Koufax was determined to make it in baseball and didn’t let the Dodgers brush him and off stop him from trying. He tried out for the New York Giants who summarily dismissed him, and then for the Pirates who despite the urging of two scouts and general Manager Branch Rickey saying Koufax had the greatest arm he had ever seen, failed to offer him a contract and seemingly lost track of him. Actually the Pirates did eventually offer Sandy a deal, but so much time had elapsed that Dodger scout Al Campanis had heard of Koufax finally from a sporting goods store owner and inked him to a $6,000 deal with a $14,000 signing bonus which left Pittsburgh empty handed.

Under MLB rules at the time any player signed to a contract that paid out more than a $4,000 bonus had to be placed on the teams roster for two years before they could be optioned to the minor leagues. This was where the term “Bonus Baby” came from as that was what the clause was casually referred to as. In order to make room for Koufax future Dodger manager Tommy Lasorda was optioned back to the minors. What many people often forget about Koufax is he spent those first two seasons (’55-’56) working out of the bullpen and only making limited starts. It is also forgotten he wasn’t really considered all that good having major control issues and a propensity to work himself into trouble issuing far too many walks.

Truth be told, Koufax wasn’t even considered the best or even third best pitcher on the team as he continued to split time starting and pitching in relief until 1960. During that stretch he did start more games, however due to the differences in travel and scheduling during that era of baseball, Koufax was the pitcher who had his spot in the starting rotation skipped whenever possible which generally translated to about 12 fewer starts per year than the rest of the rotation. Through this time period Kofak had only registered double digit wins once going 11-11 in 1958 with a 4.48 ERA, hardly a start to what anyone thought would be legendary career.

It was 1961 when Koufax turned the corner going 18-13 in his first full season as a primary starter. Across the board every aspect of his game seemed to improve whether it be strikeouts, fewer walks, or ERA. Koufax credits the change to catcher Norm Sherry who did nothing more than remind him to take a little something off the velocity of his pitches to gain better control. Koufax tried it and lo and behold it worked as Koufax threw seven innings of no hit ball in a split B-Squad spring training game. Still as good a season as Koufax had, his career mark only edged to 54-53 which shows how completely pedestrian he had been through his first seven seasons.

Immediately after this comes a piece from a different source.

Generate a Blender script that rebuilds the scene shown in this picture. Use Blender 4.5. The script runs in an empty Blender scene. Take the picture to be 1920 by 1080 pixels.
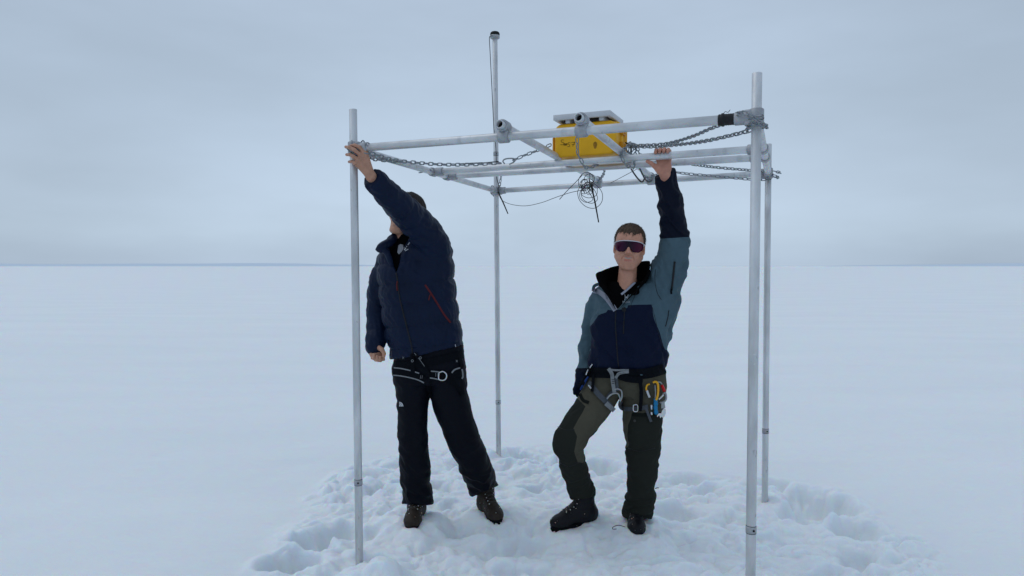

In 1962 the world of baseball changed for Koufax. With a little more confidence and a season of honing his skills Koufax seemingly came out of nowhere going 14-7 with his first no-hitter in an injury shortened season. While his play was limited there was no doubt Koufax had finally arrived. This season began what is considered by many the greatest 5 year span of continued excellence any pitcher has ever had.

From 1962 through 1966 Koufax did the amazing. He threw four no-hitters, never had an ERA above 2.54 (Four times posting a mark of 2,04 or better), and piled up 111 wins with only 34 losses. He also posted single season totals of 14, 19, 25, 26, and 27 wins during this period with 33 shutouts. He also compiled more than 300 strikeouts three times including an amazing 382 whiffs which has only been surpassed by Nolan Ryan. When all was said and done and Koufax retired due to severe arthritic problems after the 1966 season he had compiled an impressive but not stellar set of career totals. His final record read as: 165-87 with a 2,76 ERA, 40 shutouts, 2,396 strikeouts, and a career Whip of 1.106.

Koufax will always be remembered as not just a great baseball player as was reflected in his 1972 Hall of Fame induction, but for his declining to pitch game one of the 1965 World Series so that he could observe Yom Kippur. Sandy was the first pitcher to ever win multiple CY Young Awards, is still the only to do so by unanimous vote on all three occasions, and was the youngest player ever inducted to the Baseball Hall of Fame. He worked as a pitching instructor with the Dodgers minor league system until 1990 when then Dodgers owner Ruppert Murdoch allowed one of his newspapers (The NY Post) to print an article which questioned his sexual orientation. Once Frank McCourt purchased the Dodgers in 2004 Koufax returned and continues to work as a special adviser Koufax was and still is to this day known as one of the great gentlemen of the game and continues to be a great inspiration to many.